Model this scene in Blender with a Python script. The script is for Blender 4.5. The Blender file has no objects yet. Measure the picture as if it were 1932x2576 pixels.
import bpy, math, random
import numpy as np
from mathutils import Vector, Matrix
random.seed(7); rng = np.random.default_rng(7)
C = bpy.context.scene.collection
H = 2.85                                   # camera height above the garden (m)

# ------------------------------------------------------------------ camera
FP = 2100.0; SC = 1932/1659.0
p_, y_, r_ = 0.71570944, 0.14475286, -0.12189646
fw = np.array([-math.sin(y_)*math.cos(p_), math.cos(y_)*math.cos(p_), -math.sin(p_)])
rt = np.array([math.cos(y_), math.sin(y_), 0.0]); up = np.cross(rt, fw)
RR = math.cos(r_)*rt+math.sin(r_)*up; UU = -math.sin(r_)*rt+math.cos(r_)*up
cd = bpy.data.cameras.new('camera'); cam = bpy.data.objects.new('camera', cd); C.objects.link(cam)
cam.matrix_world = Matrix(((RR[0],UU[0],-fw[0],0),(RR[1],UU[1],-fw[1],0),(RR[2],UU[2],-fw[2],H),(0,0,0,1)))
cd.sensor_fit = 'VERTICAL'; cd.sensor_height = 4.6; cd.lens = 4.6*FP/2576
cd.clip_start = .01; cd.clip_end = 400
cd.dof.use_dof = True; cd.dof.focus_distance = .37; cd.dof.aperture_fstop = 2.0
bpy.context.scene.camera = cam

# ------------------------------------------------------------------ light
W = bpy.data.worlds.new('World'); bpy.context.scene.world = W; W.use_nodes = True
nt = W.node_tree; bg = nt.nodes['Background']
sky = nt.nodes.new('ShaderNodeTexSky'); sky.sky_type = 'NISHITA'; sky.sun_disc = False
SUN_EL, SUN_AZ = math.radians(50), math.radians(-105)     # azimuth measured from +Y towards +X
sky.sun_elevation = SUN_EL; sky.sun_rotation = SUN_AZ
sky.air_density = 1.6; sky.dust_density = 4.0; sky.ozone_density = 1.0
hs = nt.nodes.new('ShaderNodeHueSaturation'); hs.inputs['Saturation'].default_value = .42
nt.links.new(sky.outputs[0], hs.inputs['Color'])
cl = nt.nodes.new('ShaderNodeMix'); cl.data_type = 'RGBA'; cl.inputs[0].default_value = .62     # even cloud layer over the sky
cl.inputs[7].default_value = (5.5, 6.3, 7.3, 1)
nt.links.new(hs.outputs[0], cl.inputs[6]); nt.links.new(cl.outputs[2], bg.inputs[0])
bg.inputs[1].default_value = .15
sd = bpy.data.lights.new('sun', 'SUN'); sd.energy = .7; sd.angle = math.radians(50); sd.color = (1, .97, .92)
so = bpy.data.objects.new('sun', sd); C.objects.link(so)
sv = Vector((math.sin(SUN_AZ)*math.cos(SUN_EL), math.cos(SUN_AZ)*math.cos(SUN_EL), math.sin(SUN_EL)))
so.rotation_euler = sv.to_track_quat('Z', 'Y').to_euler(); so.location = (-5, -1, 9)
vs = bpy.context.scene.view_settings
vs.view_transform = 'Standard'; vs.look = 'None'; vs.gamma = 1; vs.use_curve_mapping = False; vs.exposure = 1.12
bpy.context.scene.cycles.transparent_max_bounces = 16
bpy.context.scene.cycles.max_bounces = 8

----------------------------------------

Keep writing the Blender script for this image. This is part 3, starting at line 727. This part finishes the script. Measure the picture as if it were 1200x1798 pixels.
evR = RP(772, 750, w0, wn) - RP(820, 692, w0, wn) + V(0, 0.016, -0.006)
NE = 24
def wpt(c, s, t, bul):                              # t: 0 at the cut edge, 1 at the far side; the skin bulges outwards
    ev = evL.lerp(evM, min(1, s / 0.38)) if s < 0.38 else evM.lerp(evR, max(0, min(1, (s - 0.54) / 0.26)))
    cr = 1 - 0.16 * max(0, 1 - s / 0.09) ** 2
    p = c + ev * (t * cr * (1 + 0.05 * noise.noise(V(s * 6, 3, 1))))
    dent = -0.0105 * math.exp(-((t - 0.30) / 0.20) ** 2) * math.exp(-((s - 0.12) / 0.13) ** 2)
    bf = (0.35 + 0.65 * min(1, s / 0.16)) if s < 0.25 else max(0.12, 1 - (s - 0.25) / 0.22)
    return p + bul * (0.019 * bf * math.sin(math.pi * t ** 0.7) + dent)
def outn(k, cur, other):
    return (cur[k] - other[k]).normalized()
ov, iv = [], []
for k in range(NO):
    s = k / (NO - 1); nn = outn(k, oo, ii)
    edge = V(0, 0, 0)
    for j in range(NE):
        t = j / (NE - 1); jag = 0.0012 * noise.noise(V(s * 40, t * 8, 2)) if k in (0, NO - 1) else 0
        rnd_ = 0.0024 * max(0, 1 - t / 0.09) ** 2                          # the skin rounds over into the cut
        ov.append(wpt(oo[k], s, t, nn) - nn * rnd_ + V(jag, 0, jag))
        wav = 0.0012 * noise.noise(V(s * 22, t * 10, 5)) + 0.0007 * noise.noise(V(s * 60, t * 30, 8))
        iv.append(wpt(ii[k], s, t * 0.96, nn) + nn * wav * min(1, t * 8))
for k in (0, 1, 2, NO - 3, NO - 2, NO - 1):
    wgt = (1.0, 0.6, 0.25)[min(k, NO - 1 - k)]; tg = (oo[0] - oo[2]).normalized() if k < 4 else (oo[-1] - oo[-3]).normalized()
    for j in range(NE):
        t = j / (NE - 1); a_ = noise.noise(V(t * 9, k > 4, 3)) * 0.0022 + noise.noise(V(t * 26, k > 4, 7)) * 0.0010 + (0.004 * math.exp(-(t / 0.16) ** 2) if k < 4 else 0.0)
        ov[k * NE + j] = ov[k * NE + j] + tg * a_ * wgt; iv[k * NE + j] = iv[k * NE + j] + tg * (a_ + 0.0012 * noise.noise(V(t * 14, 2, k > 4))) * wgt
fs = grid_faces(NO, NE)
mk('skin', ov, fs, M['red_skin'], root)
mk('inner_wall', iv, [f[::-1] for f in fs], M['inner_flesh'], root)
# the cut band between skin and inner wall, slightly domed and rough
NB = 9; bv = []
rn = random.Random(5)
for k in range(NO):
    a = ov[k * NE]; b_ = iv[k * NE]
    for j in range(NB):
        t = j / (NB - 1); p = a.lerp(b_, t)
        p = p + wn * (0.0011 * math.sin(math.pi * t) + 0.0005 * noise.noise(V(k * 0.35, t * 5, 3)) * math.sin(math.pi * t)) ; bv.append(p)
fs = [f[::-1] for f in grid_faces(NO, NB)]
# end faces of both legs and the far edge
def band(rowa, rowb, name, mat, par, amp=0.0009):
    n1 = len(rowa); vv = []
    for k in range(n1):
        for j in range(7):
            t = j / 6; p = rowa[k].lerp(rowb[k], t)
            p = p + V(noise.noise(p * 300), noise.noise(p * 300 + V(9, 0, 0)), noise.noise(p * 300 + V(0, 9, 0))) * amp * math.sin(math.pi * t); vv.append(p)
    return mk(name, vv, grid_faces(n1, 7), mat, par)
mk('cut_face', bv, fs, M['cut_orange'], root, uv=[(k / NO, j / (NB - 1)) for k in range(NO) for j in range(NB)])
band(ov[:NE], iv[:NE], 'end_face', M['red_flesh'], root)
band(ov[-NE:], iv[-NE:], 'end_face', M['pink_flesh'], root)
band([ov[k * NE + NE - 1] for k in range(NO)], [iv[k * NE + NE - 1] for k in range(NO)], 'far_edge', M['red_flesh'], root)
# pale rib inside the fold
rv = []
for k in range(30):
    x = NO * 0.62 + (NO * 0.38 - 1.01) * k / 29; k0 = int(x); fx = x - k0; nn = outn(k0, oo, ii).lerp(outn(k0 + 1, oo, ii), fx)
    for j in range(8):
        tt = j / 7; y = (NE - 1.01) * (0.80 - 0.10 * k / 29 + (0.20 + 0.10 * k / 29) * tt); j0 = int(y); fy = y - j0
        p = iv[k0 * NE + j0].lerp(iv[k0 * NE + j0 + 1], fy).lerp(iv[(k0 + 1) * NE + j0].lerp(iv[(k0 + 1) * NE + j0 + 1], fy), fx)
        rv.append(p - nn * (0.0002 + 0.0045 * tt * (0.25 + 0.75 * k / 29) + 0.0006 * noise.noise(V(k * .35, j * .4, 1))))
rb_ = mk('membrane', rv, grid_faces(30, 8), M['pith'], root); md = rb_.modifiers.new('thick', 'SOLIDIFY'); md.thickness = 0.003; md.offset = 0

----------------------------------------

**What the task requires**. Of the entries above, repeat exactly the lines from the line with "Model this scene" through the line with "bpy.context.scene.camera = cam", both of them included.

**Exercise output**.
Model this scene in Blender with a Python script. The script is for Blender 4.5. The Blender file has no objects yet. Measure the picture as if it were 1932x2576 pixels.
import bpy, math, random
import numpy as np
from mathutils import Vector, Matrix
random.seed(7); rng = np.random.default_rng(7)
C = bpy.context.scene.collection
H = 2.85                                   # camera height above the garden (m)

# ------------------------------------------------------------------ camera
FP = 2100.0; SC = 1932/1659.0
p_, y_, r_ = 0.71570944, 0.14475286, -0.12189646
fw = np.array([-math.sin(y_)*math.cos(p_), math.cos(y_)*math.cos(p_), -math.sin(p_)])
rt = np.array([math.cos(y_), math.sin(y_), 0.0]); up = np.cross(rt, fw)
RR = math.cos(r_)*rt+math.sin(r_)*up; UU = -math.sin(r_)*rt+math.cos(r_)*up
cd = bpy.data.cameras.new('camera'); cam = bpy.data.objects.new('camera', cd); C.objects.link(cam)
cam.matrix_world = Matrix(((RR[0],UU[0],-fw[0],0),(RR[1],UU[1],-fw[1],0),(RR[2],UU[2],-fw[2],H),(0,0,0,1)))
cd.sensor_fit = 'VERTICAL'; cd.sensor_height = 4.6; cd.lens = 4.6*FP/2576
cd.clip_start = .01; cd.clip_end = 400
cd.dof.use_dof = True; cd.dof.focus_distance = .37; cd.dof.aperture_fstop = 2.0
bpy.context.scene.camera = cam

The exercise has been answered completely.